Charlie SchottCharles Schott
MNY Board Member

Those of us involved with Unitarian Universalism beyond our own congregations have typically been very invested in our districts, and have assumed them to be an essential structure within our UUA. Looking back to our consolidation in 1963, we see that the original plans were to have the UUA, UUA staffed regional support centers and congregational districts. However the regions were not formed at that time because of financial challenges. So the districts became the intermediate structure between the UUA and the individual congregations. Our district boundaries were formed based on various historical relationships, geography, negotiation and compromise. A primary purpose of the districts was to foster face-to-face relationships among congregations.

Without the regional organization, our UU staff was organized at the district level rather than regionally, typically with a generalist District Executive and other full and/or part-time consultant and administrative staff. Happily, as of the July 1st this year, the UU staffs of our region have integrated and unified as UUA employees. This integration, which has been evolving for many years, has allowed for specialization and deeper portfolios among our staff, as well as economies of scale, which has lead to enhanced services and consultant expertise for our congregations.

Until recently our district boards were responsible for managing the district’s staff and for raising the funds for their staff and their programs. Now with our regional staff reporting to the UUA Director of Congregational Life, the governance function of managing staff falls to the UUA. Currently each congregation is asked to give their fair share to both their district and our UUA. It is the plan of the UU regions and the UUA that we will go to a “single ask” from each congregation to support our UUA regional staffs and our UUA thus eliminating the district fund raising function of district boards.

The governance linkage of the UUA board has always been directly with the local UU congregations, largely independent of any intermediate entities. Each congregation has their own governing body. Transferring district/regional governance to the UUA board eliminates an unnecessary level of governance and frees up individuals and resources devoted to regional governance for ministry in the region and the world.

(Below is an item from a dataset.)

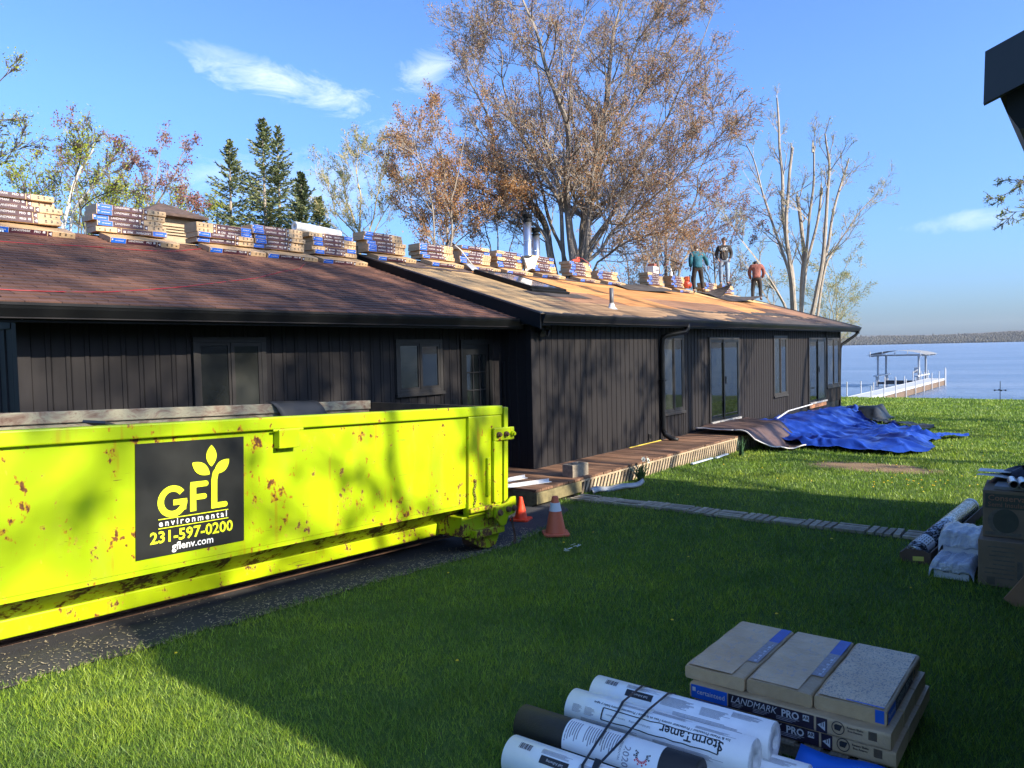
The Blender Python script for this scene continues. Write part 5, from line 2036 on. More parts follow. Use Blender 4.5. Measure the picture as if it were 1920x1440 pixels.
# ------------------------------------------------------------------ goods by the garage on the right
card_m = M("brown_card", (0.215, 0.150, 0.092), 0.75, 0.15, 6, bump=0.15, bscale=30)
card_print = M("card_print_dark", (0.060, 0.062, 0.040), 0.6, 0.2, 8)
card_grey = M("card_print_grey", (0.13, 0.11, 0.08), 0.6, 0.3, 30)
def carton(name, label, c, size, rz, bow=0.0):
    root = thing(name, label, "cardboard box", c, rz, "cardboard boxes by the garage")
    L, W, H = size
    m = MB()
    m.box(-L / 2, -W / 2, 0, L / 2, W / 2, H)
    m.build("box_body", card_m, root, bevel=0.006)
    return root
g0 = g1(8.2, .8)
MAT_PAD = M("dark_pad", (0.035, 0.033, 0.032), 0.9, 0.3, 8)
pad = MB().box(8.55, -0.2, g0 - 0.02, 12.0, 1.12, g0 + 0.05)
tag(pad.build("concrete_pad", MAT_PAD, bevel=0.01), kind='structure')
b1 = carton("cardboard_box", "larger brown carton standing on the grass, lower of the two", (8.40, 0.42, g0), (0.62, 1.0, 0.42), 0.05)
b2 = carton("cardboard_box", "brown carton with round duct picture, upper of the two", (8.92, 0.30, g0 + 0.425 - 0.11), (0.62, 1.2, 0.43), 0.05)
def faceprint(root, L, W, H, circ, title, lines):
    m = MB()
    X = -L / 2 - 0.0015
    def q4(y0, y1, z0, z1, mi, o=0.0):
        m.add([(X - o, y1, z0), (X - o, y0, z0), (X - o, y0, z1), (X - o, y1, z1)], [(0, 1, 2, 3)], mi)
    if circ:
        q4(-W / 2 + .02, W / 2 - .02, H * 0.62, H * 0.93, 0)
        m.add([(X - .001, W / 2 - .16 + .12 * math.cos(a * math.pi / 14), H * 0.35 + .12 * math.sin(a * math.pi / 14)) for a in range(28)], [tuple(range(28))], 1)
        m.add([(X - .002, W / 2 - .18 + .10 * math.cos(a * math.pi / 14), H * 0.36 + .11 * math.sin(a * math.pi / 14)) for a in range(28)], [tuple(range(28))], 0)
        q4(W / 2 - .30, W / 2 - .02, .02, .05, 1)
    else:
        q4(-W / 2 + .02, W / 2 - .36, H * 0.48, H * 0.88, 0)
        q4(W / 2 - .34, W / 2 - .30, H * 0.2, H * 0.6, 1)
        for k in range(8):
            q4(W / 2 - .13 + k * 0.008, W / 2 - .126 + k * 0.008, .02, .09, 0)
    put_text(m, text(title, 0.075, 0.015, 0, 1.0, 'LEFT'), lambda a, b: (X - .003, (W / 2 - (.04 if circ else .42)) - a, H * (.84 if circ else .68) + b), 2)
    if circ:
        put_text(m, text("Semi Insulated Flexible Vent", 0.06, 0.012, 0, 1.0, 'LEFT'), lambda a, b: (X - .003, W / 2 - .04 - a, H * .70 + b), 2)
    rr = random.Random(3)
    for k in range(8):
        z = H * 0.52 - k * 0.028 if circ else H * 0.88 - k * 0.04
        if circ:
            q4(-W / 2 + .1, -W / 2 + .1 + rr.uniform(.3, .6), z, z + .008, 1)
        else:
            q4(W / 2 - .28, W / 2 - .05 - rr.uniform(0, .1), z - .01, z, 1)
    m.build("box_print", [card_print, card_grey, M("card_ink_orange", (0.30, 0.15, 0.08), 0.6)], root)
faceprint(b1, 0.62, 1.0, 0.42, False, "Conservation", 6)
faceprint(b2, 0.62, 1.2, 0.43, True, "Conservation", 6)
b2.location.z = g0 + 0.423
b2.location.x = 8.55
b2.location.y = 0.30
# clear bagged white cartons
bag_t = NT("clear_bagged_white")
n1 = bag_t.noise(10, 6, .7, dist=1.4)
bag_t.color(bag_t.ramp(n1, [(.3, (.42, .45, .52)), (.6, (.66, .68, .73)), (.75, (.80, .82, .86))])).rough(0.18)
bag_t.bump(n1, 1.0, 0.03)
bag_m = bag_t.mat
def bagged(label, c, size, rz, seed):
    root = thing("bagged_carton", label, "wrapped carton", c, rz, "white cartons in clear bags")
    L, W, H = size
    MB().box(-L / 2 + .02, -W / 2 + .02, 0.005, L / 2 - .02, W / 2 - .02, H * .93).build("carton", M("white_card", (0.62, 0.63, 0.66), .5, .06, 9), root, bevel=0.004)
    ph = np.random.RandomState(seed).uniform(0, 6, 8)
    def film(u, v):
        # sheet draped over the box: v 0..1 round from front bottom over the top to the back bottom
        per = [(-L / 2, 0.12), (-L / 2 - .004, H * .5), (-L / 2 + .02, H), (0, H + .02), (L / 2, H), (L / 2 + .02, H * .4), (L / 2 + .03, .0)]
        f = v * (len(per) - 1)
        i = min(int(f), len(per) - 2)
        g = f - i
        x, z = (per[i][0] * (1 - g) + per[i + 1][0] * g, per[i][1] * (1 - g) + per[i + 1][1] * g)
        y = -W / 2 - .02 + (W + .04) * u
        w = .007 * (math.sin(u * 19 + ph[0] + v * 6) + math.sin(v * 23 + ph[1] + u * 8) + .7 * math.sin(u * 37 + v * 31))
        edge = max(0, abs(u - .5) - .42) / .08
        return (x - w * .5, y, max(0.004, z - edge * .07 + w))
    m = MB().grid(film, 30, 30)
    m.build("clear_bag", bag_m, root, smooth=True)
    return root
w1 = bagged("white carton in a clear bag, front one on the grass", (8.33, 1.12, g0), (0.52, 0.33, 0.16), 0.0, 1)
w2 = bagged("white carton in a clear bag, stacked behind and higher", (8.74, 1.10, g0 + 0.10), (0.50, 0.36, 0.26), 0.05, 2)
m = MB()
put_text(m, text("AEC", 0.05, .02), lambda a, b: (-.2415, 0.045 - a, .105 + b), 0)
put_text(m, text("VENT", 0.022, .02), lambda a, b: (-.2415, 0.045 - a, .068 + b), 1)
m.add([(-.2415, -.06, .06), (-.2415, -.07, .06), (-.2415, -.07, .12), (-.2415, -.06, .12)], [(0, 1, 2, 3)], 0)
m.add([(-.2415, -.04, .105), (-.2415, -.11, .10), (-.2415, -.11, .118), (-.2415, -.04, .125)], [(0, 1, 2, 3)], 0)
m.build("lettering", [M("ink_red", (0.35, 0.05, 0.04), .5), inkk_m], w1)
# long roll in an open carton tray
root = thing("vent_roll_tray", "open brown tray holding a long printed silver roll", "roll in tray", (9.9, 1.42, g0 + .0), 0.0)
ang = math.atan2(1.30 - 1.46, 11.6 - 8.62)
root.rotation_euler = (0, 0, ang)
m = MB()
Lh = 1.40
m.box(-Lh, -0.13, 0, Lh, 0.13, 0.012)
m.box(-Lh, -0.142, 0, Lh, -0.13, 0.13)
m.box(-Lh, 0.13, 0, Lh, 0.142, 0.10)
m.prism([(-0.142, 0.0), (0.142, 0.0), (0.142, 0.09), (0.08, 0.145), (-0.08, 0.145), (-0.142, 0.12)], lambda a, b: (-Lh - 0.012, a, b), lambda a, b: (-Lh, a, b))
m.build("tray", M("dark_card", (0.10, 0.058, 0.036), 0.7, 0.2, 8), root)
sil = NT("printed_silver_film")
n1 = sil.noise(22, 3, .7, (0.5, 1, 6))
sil.color(sil.mix(sil.step(n1, .45, .50), (0.48, 0.49, 0.50), (0.028, 0.028, 0.032))).rough(0.25)
sil.b.inputs['Metallic'].default_value = 0.25
m = MB()
m.tube([(-Lh + 0.06, 0, 0.12), (Lh - .02, 0, 0.12)], 0.092, 20)
m.build("roll_body", sil.mat, root, smooth=True)
m = MB()
m.tube([(-Lh + 0.10, 0, 0.12), (-Lh + 0.42, 0, 0.12)], 0.094, 20, caps=False)
m.tube([(Lh - 0.09, 0, 0.12), (Lh - 0.018, 0, 0.12)], 0.0942, 20, caps=False)
m.build("label_band", M("pale_label", (0.60, 0.61, 0.62), .4, .1, 9), root)
m = MB()
for k in range(7):
    for j in range(3):
        a0 = 60 + k * 14
        vs = []
        for (x, a) in ((-Lh + .14 + j * .09, a0), (-Lh + .14 + j * .09 + .07 - .01 * (k % 3), a0), (-Lh + .14 + j * .09 + .07 - .01 * (k % 3), a0 + 6), (-Lh + .14 + j * .09, a0 + 6)):
            vs.append((x, .0953 * math.cos(D2(a)), .12 + .0953 * math.sin(D2(a))))
        m.add(vs, [(0, 1, 2, 3)])
m.build("label_print", inkk_m, root)
m = MB()
m.add([(-Lh - .0135, .02, .03), (-Lh - .0135, -.08, .04), (-Lh - .0135, -.08, .085), (-Lh - .0135, .02, .075)], [(0, 1, 2, 3)])
m.build("yellow_tag", M("yellow_tag", (.66, .58, .10), .5), root)
# flat carton leaning at the edge of the frame
root = thing("leaning_carton", "long brown carton with white label leaning up at the right", "cardboard box", (7.60, 0.56, g1(7.6, .5)), 0.0)
ax = Vector((0.15, -0.55, 0.80)).normalized()
az = Vector((-0.97, 0.0, 0.1))
az = (az - ax * ax.dot(az)).normalized()
ay = az.cross(ax)
c0 = ax * 0.5
m = MB().obox(c0, (1.05, 0.22, 0.07), ax, ay, az)
m.build("box_body", M("orange_card", (0.30, 0.155, 0.07), .7, .15, 6), root, bevel=.004)
m = MB()
off = az * 0.0365
P = lambda a, b: c0 + off + ax * a + ay * b
m.add([P(-.28, -.095), P(-.28, .095), P(.3, .095), P(.3, -.095)], [(0, 1, 2, 3)])
m.build("label", sign_white, root)
m = MB()
for i, (w_, s_) in enumerate((("Gutter", .04), ("Flashing", .04), ("ROLL 50", .05), ("12 in", .05))):
    put_text(m, text(w_, s_, .01), lambda a, b, i=i: P(-.20 + i * .10 - b, .0 - a * 1) + az * .001)
m.build("lettering", inkk_m, root)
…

The formation of UU regions across the country realizes the original plan for regions and unified regional staffs. Successful district programs can continue and be expanded throughout the region. The strong emphasis on congregational cluster formation enhances our face-to-face opportunities and expands our collaboration with one another. Our transition from districts to a region strengthens our collective interdependence and better prepares Unitarian Universalism for the future in our changing world.